This discussion appears in the recent published English Volume 39 and it is a discussion of rare excellence by Allamah Tabataba’i. Below is the gist of the discussion.

Is the human being a single reality or a dichotomous reality made of the spirit and body? Certain Qur’anic verses, at first glance, would suggest the latter but the real and actual Qur’anic view is the former – a single reality which is immaterial in essence.

No doubt, as evident in the Qur’an, the source of consciousness and volition in every human being is a life principle which is called the “spirit” or the “soul”. God says: Then He proportioned him and breathed into him of His spirit (32:9).

When the spirit is coupled with the body, they compose a living human being and when it leaves the body, the person dies.

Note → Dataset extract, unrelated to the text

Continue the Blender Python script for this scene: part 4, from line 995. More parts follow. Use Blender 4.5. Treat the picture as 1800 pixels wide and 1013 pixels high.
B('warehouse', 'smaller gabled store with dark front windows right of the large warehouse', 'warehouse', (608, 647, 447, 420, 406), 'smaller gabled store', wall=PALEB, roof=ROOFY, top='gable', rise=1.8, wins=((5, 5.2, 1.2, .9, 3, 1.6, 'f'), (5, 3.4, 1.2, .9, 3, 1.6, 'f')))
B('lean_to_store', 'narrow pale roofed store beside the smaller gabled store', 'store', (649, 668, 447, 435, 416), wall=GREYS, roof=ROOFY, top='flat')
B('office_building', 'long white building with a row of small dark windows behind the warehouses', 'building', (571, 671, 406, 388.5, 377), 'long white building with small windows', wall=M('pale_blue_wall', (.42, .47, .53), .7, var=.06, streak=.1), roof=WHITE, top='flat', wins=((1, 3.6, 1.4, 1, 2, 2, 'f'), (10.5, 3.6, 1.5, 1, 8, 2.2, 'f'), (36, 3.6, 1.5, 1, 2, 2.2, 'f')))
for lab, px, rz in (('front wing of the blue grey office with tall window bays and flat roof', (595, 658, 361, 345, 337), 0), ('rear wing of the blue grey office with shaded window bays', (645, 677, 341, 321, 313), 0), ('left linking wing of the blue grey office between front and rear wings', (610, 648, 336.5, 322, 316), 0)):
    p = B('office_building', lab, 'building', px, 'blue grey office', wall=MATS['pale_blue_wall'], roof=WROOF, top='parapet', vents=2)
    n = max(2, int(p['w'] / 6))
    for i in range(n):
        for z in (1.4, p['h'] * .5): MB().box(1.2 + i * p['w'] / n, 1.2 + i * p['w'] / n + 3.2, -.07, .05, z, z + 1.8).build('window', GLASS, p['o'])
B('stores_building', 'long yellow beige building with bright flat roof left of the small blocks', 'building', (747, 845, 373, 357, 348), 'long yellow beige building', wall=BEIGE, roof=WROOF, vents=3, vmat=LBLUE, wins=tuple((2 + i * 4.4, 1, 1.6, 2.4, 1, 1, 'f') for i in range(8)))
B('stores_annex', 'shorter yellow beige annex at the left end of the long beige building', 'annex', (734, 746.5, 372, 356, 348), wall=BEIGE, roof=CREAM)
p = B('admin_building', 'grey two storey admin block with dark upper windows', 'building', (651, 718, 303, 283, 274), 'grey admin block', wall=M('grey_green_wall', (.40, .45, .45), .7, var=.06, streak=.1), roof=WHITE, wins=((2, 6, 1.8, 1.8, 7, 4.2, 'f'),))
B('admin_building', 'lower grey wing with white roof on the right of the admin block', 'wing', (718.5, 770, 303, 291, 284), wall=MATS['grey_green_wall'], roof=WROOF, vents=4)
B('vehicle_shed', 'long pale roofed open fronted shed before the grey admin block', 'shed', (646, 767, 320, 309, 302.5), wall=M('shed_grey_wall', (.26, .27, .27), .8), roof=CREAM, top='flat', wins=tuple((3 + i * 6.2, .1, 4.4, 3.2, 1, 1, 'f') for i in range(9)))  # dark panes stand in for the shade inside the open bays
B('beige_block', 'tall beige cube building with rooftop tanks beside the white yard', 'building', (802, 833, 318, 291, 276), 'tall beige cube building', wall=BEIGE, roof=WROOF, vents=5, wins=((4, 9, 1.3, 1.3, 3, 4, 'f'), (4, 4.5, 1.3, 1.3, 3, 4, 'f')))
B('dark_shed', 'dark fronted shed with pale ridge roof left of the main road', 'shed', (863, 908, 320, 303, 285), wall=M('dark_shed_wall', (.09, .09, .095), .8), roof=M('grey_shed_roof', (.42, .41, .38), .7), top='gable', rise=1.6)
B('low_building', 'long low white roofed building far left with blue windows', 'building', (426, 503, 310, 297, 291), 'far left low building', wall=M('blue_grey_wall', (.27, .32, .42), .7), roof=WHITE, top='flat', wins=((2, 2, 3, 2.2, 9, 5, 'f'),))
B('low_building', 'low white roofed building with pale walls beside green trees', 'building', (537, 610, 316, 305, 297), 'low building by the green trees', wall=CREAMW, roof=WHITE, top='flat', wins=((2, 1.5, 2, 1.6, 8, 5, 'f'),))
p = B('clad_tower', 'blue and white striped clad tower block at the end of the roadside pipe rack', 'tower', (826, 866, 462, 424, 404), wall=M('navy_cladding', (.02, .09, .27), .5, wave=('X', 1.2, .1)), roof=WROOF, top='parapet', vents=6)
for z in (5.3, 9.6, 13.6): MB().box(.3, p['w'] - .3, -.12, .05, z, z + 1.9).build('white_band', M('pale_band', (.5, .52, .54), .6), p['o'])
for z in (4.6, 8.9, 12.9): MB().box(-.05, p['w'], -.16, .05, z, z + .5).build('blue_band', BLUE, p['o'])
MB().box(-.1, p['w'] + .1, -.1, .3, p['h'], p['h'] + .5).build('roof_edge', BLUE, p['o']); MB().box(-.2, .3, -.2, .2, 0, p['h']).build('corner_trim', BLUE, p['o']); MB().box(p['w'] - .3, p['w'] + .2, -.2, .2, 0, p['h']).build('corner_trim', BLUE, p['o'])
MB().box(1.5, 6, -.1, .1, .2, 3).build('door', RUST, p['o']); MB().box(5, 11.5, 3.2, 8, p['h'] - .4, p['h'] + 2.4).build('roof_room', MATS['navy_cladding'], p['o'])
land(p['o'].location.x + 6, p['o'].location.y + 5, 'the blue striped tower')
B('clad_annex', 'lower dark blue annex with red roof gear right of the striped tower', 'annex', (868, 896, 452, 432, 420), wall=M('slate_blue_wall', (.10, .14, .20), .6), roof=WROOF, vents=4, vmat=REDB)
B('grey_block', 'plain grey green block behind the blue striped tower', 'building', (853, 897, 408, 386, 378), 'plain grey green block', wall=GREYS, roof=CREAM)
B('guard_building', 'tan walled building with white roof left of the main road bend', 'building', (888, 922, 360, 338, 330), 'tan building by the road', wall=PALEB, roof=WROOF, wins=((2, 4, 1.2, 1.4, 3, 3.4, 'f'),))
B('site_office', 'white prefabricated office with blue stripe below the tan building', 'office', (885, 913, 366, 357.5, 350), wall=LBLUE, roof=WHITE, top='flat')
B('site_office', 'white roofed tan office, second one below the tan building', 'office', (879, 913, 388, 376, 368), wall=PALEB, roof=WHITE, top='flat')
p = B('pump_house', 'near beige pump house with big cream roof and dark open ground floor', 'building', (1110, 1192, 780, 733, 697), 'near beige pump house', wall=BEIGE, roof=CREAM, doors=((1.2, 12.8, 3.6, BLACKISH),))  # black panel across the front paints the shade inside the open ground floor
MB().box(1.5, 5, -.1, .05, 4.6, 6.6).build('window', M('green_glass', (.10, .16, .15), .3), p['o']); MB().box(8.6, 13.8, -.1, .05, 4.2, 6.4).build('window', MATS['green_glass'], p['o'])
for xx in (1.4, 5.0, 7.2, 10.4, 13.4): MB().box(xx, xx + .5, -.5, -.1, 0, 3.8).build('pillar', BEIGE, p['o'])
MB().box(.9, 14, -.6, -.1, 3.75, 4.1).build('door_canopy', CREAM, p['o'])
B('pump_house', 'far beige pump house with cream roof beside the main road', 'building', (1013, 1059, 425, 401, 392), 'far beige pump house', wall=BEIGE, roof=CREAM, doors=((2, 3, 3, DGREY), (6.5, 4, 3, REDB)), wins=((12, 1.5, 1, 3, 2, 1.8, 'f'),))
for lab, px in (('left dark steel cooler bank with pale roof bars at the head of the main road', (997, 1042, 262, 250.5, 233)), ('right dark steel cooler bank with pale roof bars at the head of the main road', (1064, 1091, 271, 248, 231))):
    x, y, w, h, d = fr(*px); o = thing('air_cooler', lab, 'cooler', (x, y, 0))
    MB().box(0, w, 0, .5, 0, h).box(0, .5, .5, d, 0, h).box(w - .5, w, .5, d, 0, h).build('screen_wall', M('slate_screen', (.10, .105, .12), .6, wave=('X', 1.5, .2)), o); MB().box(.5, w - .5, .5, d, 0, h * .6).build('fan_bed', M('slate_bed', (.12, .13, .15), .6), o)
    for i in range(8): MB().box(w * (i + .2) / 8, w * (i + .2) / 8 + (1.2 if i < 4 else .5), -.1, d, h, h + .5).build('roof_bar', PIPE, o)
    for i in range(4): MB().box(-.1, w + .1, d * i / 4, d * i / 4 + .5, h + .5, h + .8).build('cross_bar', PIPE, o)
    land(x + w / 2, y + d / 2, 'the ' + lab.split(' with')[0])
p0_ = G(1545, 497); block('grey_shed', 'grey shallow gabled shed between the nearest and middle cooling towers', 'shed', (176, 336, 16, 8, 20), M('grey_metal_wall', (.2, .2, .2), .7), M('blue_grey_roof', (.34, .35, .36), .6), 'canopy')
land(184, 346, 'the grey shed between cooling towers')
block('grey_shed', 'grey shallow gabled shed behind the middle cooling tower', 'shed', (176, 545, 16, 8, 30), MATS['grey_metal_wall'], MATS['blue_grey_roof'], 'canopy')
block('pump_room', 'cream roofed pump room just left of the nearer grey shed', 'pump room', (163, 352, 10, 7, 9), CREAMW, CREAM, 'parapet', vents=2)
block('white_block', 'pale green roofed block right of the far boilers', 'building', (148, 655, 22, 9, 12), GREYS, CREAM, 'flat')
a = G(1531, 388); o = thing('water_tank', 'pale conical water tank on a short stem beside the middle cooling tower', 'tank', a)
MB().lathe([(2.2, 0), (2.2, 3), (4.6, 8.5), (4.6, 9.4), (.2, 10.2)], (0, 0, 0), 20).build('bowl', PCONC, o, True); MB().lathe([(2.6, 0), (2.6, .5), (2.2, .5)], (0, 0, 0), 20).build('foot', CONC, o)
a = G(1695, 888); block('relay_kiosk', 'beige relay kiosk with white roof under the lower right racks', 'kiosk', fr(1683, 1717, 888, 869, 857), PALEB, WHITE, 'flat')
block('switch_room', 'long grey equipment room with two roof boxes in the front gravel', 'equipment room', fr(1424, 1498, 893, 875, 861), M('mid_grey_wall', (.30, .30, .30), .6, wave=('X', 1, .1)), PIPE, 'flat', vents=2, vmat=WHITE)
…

However, the above verse (32:9) should be interpreted and understood in the light of the following verse: Say: you will be taken away by the angel of death, who has been charged with you (32:11). What the angel of death seizes is one’s spirit and that is the totality of one’s reality indicated by the pronoun “you” in the verse. The verse also clarifies that the spirit is not part of the whole. What is meant by the blowing of the spirit into the body (in verse 32:9) is that the very body evolves into a human being not that two different entities are pieced together like the dough which is made up of flour and water.

The idea that the human being is a single reality or a single whole is also conveyed in these verses: And certainly We created man of an extract of clay, Then We made him a small seed in a firm resting-place, Then We made the seed a clot, then We made the clot a lump of flesh, then We made (in) the lump of flesh bones, then We clothed the bones with flesh, then We caused it to grow into another creation, so blessed be Allah, the best of the creators (23:12-14). These verses show that what evolves into a another creature is the same drop of seminal fluid which had evolved into a clinging mass, then into a fleshy tissue and then into bones.

Another verse in this regard is: There surely came over man a period of time when he was a thing not worth mentioning (76:1). This verse does not negate the person’s existence but it negates the mention of the person. In other words, the person was something (clay or sperm) but not a thing to be mentioned (such and such a person). Later on they became who they are!

Reference: Al-Mizan Eng. Vol. 39 (pub. by Tawheed Inst. Australia, 2019).